At Brash Records, secular music came first. Bands like Sister Hazel and Collective Soul were around in the early days and as acts were added, Brash paid less attention to musical genre and more to the quality of the music itself. Consequently, the current roster includes everything from rap (Explicit Lyrics stickers included) to folk to bossa nova to, yes, Christian. Brash found Christian music—or was it the other way around?—when a demo CD by Christian artist Aaron Shust found its way into the trunk of the car of the label's CEO, Mike McQuary. He popped it into his CD player while driving around one day.

 "I was on my cell phone," McQuary remembers, "and I heard this song playing, and I'm thinking, That's kind of a catchy song. I wasn't really paying attention to it. The second song comes on, and I'm thinking, That's pretty catchy too. By the time I got off my cell phone I was on the third song, and I was thinking, This is pretty interesting, and then I thought, Wait a minute, did he just say 'God'? I think this is a Christian record!' I went back to that first song, and listened, and there was no mistaking, this was a Christian record. But it was catchy, it was interesting."

Mike 'McQ' McQuary
Mike 'McQ' McQuary

McQuary's next action would dictate the course of events that would lead to Brash becoming Billboard's No. 7 label in Christian music: he recognized the CD as Christian music, and he pitched it to his staff anyway. 

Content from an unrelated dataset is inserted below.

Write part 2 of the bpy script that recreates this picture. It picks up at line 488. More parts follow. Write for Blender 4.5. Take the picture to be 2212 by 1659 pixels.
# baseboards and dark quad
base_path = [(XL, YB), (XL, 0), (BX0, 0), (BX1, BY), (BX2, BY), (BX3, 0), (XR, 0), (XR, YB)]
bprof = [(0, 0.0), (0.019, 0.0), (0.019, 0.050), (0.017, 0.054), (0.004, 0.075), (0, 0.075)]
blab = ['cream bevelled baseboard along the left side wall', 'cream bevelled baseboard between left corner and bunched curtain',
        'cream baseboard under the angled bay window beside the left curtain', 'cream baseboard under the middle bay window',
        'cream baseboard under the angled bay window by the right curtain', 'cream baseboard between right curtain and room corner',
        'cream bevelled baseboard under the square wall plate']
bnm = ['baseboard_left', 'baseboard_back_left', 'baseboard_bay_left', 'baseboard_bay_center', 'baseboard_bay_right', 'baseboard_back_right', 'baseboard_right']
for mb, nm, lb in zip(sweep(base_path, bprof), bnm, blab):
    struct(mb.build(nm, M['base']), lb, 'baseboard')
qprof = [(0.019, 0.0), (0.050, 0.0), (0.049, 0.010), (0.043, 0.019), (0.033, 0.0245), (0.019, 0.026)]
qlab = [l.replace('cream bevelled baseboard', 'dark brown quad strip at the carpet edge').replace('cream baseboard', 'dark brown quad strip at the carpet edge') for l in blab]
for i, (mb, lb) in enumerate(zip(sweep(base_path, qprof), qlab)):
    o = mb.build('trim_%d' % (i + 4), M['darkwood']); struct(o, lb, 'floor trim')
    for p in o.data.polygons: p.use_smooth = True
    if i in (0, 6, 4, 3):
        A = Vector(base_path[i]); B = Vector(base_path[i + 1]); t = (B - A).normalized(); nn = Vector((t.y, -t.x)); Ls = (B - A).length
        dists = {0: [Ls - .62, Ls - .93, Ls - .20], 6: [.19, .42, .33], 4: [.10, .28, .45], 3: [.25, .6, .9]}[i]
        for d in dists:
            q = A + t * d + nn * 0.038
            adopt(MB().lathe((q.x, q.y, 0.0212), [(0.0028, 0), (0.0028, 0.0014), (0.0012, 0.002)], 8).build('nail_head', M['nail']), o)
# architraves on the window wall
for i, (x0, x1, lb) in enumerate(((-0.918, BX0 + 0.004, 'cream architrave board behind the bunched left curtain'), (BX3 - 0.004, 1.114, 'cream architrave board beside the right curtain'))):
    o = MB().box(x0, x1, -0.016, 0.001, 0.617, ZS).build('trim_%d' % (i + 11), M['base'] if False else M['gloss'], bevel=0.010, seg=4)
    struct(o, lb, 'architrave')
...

With no introduction, no back-story about how he had come across this music, McQuary played the CD at the label's weekly new music pitch session. "Halfway through the first song, everybody's heads are nodding, their toes are tapping. Then somebody said, 'Wait a second, is he talking about God, or talking about a girl?' Then they said, 'Wait, this is Christian music. We don't know anything about Christian music.' I said, 'Do you like it?' They said, 'Yeah, but it's a whole different world.' I said, 'You know what, I didn't know anything about any genre of music and how to market and promote it a few years ago. How is this any different? Let's do what we do. Let's go see him play, let's meet him.'"

That meeting happened, and more meetings, and Shust became a quiet trailblazer: the first artist on the Brash roster making explicitly Christian music. McQuary, who goes by the ultra-cool moniker McQ, knew Shust would need people behind him who knew the Christian music world, so he went online and "looked up the biggest Christian artists in the world and who their managers were." That led him to Michael Blanton, who's worked with, well, the biggest Christian artists in the world—Amy Grant and Michael W. Smith, for starters.

Management, publication, and radio promotion were added, a strategy was developed for Shust's first album and singles, and the song "My Savior My God" became the absolute success story of 2006, the Dove Award winner and top song of the year. Just like that, Brash Music became a major player in the Christian music world.